-- BEGIN MATERIAL SHOWN --

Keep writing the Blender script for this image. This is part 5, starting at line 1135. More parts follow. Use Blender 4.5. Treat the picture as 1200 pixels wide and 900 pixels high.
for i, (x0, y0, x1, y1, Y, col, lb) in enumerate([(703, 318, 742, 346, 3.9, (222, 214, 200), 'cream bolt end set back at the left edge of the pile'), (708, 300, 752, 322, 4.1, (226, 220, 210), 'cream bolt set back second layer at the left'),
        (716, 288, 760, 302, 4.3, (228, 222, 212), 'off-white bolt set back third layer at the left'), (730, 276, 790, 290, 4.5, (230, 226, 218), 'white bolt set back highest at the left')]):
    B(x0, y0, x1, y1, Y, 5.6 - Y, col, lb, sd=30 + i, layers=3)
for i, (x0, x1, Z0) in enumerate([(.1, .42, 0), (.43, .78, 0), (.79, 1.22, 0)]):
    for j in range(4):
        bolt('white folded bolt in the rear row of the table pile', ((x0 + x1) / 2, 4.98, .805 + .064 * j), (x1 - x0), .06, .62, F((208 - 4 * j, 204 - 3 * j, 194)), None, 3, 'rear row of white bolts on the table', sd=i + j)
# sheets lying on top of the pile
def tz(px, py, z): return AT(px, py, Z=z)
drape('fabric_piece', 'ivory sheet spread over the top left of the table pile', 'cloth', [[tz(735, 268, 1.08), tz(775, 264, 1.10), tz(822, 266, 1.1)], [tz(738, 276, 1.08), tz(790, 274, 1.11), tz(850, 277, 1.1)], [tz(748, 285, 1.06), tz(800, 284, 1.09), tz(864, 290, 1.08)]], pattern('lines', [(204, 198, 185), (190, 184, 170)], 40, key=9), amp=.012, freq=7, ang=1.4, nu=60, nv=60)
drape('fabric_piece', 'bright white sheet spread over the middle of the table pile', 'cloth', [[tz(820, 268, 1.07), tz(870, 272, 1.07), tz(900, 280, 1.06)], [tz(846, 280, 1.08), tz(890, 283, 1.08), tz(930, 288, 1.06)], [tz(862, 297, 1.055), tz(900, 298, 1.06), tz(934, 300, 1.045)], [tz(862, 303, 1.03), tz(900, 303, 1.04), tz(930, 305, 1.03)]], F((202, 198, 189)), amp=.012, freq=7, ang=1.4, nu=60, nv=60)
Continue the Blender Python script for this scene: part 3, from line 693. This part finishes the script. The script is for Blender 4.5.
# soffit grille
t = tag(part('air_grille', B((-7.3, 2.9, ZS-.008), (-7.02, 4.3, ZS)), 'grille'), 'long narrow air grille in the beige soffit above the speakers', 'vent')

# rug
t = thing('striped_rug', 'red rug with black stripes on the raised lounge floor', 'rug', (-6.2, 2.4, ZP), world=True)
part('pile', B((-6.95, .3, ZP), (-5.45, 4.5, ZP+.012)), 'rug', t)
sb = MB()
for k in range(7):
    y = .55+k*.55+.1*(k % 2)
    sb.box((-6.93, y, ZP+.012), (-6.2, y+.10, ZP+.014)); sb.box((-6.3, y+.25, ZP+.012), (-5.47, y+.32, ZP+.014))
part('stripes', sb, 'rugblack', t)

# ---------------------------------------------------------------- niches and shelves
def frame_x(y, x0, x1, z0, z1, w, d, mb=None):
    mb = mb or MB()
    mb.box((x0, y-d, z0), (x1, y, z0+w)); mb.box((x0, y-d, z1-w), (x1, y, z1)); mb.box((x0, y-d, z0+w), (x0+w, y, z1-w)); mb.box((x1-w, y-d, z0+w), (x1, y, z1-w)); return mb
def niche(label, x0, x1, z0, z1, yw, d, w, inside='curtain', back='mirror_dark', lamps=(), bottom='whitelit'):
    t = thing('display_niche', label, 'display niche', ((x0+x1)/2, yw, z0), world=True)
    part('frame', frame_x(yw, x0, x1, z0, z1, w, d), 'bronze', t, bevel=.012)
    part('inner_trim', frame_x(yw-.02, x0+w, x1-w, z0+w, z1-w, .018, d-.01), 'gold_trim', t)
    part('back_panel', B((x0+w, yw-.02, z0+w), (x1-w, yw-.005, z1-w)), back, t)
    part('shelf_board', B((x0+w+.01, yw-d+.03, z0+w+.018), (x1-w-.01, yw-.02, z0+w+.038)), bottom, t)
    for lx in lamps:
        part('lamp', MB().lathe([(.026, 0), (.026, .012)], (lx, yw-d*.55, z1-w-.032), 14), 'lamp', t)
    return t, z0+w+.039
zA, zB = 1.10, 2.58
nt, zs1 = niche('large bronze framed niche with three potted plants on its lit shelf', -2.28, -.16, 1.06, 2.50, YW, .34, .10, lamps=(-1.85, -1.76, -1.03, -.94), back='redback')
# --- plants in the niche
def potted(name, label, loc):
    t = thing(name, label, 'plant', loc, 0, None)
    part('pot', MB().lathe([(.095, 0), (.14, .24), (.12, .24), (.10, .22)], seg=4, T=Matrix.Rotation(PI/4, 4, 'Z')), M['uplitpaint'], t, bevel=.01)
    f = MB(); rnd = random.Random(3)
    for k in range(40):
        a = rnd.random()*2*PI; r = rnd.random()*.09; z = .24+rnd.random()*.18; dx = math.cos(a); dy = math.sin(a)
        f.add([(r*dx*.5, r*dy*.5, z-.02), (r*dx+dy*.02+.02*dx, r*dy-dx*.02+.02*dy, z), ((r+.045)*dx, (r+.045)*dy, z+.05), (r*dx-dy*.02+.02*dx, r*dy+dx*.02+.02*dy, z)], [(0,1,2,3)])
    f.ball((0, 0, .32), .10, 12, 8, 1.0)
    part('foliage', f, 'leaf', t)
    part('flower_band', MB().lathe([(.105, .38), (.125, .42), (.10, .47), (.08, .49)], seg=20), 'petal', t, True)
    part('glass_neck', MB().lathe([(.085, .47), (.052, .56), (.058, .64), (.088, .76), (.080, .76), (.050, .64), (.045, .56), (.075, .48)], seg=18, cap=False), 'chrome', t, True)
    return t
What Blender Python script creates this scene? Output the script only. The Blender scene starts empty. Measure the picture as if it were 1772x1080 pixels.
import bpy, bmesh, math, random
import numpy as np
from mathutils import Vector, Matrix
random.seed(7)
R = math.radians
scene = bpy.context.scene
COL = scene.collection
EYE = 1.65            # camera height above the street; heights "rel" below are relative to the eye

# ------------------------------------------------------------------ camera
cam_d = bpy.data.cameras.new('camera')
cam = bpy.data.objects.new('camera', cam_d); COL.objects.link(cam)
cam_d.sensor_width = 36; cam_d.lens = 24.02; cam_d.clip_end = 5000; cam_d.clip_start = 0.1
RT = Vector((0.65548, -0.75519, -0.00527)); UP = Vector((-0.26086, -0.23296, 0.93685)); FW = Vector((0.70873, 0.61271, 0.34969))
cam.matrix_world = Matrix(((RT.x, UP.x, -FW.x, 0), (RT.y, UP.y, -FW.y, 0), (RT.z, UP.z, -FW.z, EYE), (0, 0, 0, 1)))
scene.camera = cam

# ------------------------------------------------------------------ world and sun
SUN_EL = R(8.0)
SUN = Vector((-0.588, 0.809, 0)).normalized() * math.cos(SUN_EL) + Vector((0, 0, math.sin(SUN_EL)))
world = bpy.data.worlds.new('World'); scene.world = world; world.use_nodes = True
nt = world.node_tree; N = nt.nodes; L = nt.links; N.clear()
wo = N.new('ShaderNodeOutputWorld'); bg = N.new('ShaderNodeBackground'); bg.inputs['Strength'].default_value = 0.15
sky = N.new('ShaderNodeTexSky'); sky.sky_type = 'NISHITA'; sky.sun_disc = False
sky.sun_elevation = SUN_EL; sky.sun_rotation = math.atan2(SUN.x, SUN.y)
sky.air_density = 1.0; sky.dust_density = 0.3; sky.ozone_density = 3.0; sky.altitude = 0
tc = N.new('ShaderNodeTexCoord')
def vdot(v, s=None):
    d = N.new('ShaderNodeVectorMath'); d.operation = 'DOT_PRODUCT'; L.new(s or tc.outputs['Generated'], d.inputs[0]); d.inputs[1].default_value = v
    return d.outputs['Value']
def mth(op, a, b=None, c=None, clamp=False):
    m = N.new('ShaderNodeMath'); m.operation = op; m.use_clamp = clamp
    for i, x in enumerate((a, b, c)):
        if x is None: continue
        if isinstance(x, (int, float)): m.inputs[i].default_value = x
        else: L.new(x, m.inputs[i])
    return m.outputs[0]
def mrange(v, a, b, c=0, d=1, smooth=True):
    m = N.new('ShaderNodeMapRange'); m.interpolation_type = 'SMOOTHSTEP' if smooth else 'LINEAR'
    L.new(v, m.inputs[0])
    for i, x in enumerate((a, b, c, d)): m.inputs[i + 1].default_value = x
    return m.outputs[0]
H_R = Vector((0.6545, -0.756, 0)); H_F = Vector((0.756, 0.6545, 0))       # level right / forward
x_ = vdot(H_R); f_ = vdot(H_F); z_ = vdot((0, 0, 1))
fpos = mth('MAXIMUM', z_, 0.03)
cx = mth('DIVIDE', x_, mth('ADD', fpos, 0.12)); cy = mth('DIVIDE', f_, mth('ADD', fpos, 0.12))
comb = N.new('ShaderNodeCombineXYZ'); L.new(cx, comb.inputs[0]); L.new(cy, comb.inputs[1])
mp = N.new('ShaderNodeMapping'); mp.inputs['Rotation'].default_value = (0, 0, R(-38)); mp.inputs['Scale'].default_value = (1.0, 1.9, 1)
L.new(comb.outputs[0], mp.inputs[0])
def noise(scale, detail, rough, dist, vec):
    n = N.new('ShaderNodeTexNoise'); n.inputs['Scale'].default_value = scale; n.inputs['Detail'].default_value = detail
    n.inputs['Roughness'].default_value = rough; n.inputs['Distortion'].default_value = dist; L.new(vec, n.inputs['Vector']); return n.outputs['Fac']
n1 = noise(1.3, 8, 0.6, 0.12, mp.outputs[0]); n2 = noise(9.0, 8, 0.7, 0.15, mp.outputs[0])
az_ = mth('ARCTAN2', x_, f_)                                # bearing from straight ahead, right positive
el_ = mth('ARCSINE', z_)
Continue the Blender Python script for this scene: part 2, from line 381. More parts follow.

-- END MATERIAL SHOWN --

WHAT IS NEEDED: What is the number of lines in the records that contain the string "scene"? Give only that number.

FULL SOLUTION: 7